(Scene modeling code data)
** Start **

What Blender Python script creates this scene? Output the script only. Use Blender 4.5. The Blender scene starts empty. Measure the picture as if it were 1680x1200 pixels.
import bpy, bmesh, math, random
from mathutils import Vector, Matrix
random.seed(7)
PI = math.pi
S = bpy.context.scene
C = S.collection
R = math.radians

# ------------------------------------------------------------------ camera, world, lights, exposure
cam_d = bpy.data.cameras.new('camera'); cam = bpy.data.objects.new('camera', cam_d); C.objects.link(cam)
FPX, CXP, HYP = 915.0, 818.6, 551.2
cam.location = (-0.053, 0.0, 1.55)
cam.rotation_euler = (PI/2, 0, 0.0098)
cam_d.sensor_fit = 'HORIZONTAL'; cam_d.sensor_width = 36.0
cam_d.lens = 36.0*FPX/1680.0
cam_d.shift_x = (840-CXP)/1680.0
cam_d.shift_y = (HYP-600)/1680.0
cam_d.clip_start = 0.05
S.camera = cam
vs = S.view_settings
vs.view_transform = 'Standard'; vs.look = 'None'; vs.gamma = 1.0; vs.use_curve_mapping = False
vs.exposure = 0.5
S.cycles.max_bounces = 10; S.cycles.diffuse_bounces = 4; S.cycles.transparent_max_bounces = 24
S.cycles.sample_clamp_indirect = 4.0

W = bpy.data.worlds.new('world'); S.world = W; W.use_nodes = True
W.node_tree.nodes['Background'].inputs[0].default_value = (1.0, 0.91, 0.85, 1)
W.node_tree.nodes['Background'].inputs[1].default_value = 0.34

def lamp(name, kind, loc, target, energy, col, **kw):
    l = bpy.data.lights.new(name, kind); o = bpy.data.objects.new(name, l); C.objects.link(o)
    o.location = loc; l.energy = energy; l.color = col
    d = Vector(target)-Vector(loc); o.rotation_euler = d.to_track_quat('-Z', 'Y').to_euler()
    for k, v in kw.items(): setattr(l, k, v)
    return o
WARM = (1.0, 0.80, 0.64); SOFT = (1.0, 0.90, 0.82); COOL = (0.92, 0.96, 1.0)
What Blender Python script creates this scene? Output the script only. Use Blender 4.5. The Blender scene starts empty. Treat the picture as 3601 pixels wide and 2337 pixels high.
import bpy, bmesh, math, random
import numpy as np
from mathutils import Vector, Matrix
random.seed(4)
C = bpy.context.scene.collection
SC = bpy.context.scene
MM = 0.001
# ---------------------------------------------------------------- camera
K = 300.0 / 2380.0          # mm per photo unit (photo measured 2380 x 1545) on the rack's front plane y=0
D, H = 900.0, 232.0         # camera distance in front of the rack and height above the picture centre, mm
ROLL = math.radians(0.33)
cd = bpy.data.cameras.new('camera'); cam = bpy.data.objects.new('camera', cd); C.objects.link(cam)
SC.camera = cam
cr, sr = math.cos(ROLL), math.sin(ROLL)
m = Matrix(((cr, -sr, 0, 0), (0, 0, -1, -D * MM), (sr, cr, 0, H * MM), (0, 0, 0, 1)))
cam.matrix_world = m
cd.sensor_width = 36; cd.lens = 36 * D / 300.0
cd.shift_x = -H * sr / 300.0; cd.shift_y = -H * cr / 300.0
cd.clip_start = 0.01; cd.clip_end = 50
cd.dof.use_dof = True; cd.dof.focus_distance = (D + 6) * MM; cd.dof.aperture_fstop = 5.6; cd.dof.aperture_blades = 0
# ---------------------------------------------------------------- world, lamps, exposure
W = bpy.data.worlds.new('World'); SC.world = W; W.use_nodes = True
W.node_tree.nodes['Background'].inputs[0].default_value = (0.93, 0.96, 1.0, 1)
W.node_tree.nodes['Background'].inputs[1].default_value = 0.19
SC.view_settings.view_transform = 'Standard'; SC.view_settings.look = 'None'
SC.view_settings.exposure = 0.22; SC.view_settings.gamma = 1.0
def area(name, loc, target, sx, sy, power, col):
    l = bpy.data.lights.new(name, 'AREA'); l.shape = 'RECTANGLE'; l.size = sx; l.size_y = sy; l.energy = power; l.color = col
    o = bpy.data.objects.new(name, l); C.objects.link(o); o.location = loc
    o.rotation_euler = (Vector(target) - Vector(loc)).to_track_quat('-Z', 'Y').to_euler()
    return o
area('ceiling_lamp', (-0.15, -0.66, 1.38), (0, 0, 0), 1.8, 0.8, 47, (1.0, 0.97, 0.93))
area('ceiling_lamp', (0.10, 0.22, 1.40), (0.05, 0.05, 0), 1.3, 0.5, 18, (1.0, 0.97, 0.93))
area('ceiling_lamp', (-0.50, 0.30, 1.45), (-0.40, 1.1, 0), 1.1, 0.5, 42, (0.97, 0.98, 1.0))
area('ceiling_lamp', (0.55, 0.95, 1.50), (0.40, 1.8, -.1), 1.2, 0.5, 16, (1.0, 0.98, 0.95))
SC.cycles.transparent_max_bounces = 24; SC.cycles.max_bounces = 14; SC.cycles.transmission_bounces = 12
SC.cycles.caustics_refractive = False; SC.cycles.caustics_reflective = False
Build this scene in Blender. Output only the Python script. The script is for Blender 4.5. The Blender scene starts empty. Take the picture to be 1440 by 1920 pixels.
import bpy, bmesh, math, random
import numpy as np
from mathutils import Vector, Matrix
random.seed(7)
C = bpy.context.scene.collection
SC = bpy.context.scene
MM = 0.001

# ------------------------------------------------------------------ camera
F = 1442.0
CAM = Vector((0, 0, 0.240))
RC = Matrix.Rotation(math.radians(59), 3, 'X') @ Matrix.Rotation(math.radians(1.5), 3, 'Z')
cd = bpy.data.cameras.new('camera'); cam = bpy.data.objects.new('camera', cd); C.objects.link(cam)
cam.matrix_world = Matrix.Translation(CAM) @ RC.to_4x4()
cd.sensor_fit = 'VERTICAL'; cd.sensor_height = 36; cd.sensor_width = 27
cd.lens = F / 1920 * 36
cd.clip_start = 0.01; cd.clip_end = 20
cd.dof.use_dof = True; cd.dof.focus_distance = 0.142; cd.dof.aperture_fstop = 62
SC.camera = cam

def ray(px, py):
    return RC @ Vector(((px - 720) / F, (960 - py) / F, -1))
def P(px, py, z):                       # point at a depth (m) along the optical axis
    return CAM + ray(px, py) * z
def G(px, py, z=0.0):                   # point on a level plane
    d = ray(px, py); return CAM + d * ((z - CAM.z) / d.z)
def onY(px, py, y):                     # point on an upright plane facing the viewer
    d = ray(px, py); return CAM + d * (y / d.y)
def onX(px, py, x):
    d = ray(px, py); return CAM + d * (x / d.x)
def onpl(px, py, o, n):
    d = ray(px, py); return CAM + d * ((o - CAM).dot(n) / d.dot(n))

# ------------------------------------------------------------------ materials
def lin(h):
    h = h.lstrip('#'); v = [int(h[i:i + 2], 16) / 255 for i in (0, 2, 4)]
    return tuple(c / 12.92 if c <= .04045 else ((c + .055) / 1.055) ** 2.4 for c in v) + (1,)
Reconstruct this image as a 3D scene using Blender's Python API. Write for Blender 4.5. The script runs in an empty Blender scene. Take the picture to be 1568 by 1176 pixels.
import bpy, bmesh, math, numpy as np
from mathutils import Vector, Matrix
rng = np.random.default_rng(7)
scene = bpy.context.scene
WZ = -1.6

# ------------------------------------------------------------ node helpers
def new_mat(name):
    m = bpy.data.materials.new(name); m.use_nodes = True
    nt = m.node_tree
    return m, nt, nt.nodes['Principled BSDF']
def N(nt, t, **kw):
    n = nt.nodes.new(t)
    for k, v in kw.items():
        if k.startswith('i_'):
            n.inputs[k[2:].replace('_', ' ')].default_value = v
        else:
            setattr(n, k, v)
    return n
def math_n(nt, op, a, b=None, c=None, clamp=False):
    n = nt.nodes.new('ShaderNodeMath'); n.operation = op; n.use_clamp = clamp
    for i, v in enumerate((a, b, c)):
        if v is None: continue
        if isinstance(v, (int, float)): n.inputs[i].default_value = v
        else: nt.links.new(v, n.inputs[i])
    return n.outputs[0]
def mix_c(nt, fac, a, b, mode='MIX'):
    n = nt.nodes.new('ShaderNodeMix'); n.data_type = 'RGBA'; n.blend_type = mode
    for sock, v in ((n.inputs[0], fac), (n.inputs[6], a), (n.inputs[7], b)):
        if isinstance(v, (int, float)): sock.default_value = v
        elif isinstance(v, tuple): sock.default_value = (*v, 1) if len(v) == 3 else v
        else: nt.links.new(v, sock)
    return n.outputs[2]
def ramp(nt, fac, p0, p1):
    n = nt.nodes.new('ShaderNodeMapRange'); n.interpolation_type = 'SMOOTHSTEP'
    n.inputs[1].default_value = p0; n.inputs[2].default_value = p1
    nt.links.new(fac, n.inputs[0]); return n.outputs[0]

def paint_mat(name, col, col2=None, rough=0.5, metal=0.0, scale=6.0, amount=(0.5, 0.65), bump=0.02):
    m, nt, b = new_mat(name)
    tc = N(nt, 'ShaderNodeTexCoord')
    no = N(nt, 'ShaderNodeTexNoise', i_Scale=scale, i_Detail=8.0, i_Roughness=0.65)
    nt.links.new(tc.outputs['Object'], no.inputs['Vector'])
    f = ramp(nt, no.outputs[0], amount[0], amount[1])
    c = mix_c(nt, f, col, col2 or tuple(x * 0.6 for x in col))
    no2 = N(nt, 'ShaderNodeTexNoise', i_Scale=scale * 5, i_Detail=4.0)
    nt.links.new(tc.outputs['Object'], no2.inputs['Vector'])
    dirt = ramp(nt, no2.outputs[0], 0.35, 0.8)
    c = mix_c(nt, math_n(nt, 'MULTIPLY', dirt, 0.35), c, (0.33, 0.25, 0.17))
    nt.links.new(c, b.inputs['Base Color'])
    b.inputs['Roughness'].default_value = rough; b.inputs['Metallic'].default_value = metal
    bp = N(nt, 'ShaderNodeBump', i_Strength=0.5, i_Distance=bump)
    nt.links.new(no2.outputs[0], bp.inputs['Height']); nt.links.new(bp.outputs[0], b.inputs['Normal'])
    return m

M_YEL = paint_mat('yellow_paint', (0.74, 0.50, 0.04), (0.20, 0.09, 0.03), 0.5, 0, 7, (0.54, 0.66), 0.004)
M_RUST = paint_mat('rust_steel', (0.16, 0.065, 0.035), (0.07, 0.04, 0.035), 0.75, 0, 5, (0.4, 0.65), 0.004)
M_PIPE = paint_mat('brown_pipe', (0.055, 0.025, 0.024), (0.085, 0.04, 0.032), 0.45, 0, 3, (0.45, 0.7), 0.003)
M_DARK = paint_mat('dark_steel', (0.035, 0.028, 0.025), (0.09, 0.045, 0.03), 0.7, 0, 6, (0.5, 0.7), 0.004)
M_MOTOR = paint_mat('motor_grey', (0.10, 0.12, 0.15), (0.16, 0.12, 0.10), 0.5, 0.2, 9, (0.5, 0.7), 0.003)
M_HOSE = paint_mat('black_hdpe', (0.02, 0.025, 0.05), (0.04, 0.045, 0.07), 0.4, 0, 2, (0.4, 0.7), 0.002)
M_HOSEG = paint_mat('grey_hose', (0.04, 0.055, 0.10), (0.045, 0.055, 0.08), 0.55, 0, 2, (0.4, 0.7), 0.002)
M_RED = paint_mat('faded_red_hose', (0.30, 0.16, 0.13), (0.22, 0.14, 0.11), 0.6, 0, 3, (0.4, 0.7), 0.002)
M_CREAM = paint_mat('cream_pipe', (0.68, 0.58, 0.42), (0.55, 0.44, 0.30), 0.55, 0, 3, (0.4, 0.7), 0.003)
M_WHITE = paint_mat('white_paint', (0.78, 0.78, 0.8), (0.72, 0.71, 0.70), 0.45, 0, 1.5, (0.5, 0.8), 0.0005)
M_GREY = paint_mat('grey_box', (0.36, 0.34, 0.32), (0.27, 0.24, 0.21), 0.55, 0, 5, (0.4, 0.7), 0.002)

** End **

Quote exactly the first line of the entries and every line after it, stopping with the line that contains "R = math.radians".

What Blender Python script creates this scene? Output the script only. Use Blender 4.5. The Blender scene starts empty. Measure the picture as if it were 1680x1200 pixels.
import bpy, bmesh, math, random
from mathutils import Vector, Matrix
random.seed(7)
PI = math.pi
S = bpy.context.scene
C = S.collection
R = math.radians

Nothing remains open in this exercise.